ACT leader David Seymour has labelled the Commerce Commission an "outmoded dinosaur" following its decision to block the planned Fairfax-NZME merger.

The combined entity would have held 90 percent of New Zealand's print media market, but Mr Seymour says this virtual monopoly is preferable to the status quo.

"What you've got is a media reality that is quite different from the way the Commerce Commission sees it," he told The AM Show on Thursday.

"They don't know if the new entity would have survived, they don't know what will happen now - whether there will be de facto mergers with other entities or if some of their assets will be sold off to each other or private equity or whatever. But what they've basically done is delay the change for almost two years, and as a result they've done massive damage to New Zealand journalism."

ACT prides itself on backing competition and free markets, but Mr Seymour says there's plenty of competition in the New Zealand media already.

"You're still going to have four different newsrooms - you've got Newshub, you've got TVNZ, you've got Radio NZ and you'd have the new entity.

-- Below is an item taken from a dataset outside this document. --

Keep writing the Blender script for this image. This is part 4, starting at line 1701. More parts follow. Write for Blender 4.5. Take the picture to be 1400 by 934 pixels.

Four national newsrooms in a country the size of basically a large city - that would have been more than adequate competition."

Without the merger, he says small regional papers are likely to be the first to go.

Both NZME chief executive Michael Boggs and Fairfax managing director Andrew Boyle said they were disappointed with the decision, with Mr Boyle saying it showed the Commerce Commission has a "lack of understanding" about the effect the internet has had on the news industry.

Much of the advertising money that used to go to newspapers and websites is now being spent on Google and Facebook.

"The pace at which our global competitors are dominating advertising spend and changing the rules for others is not slowing. New ways forward are essential," said Mr Boyle.

Mr Seymour said the Commerce Commission was a "great idea at the time", but since then "the internet's happened", pitting small New Zealand companies against global giants.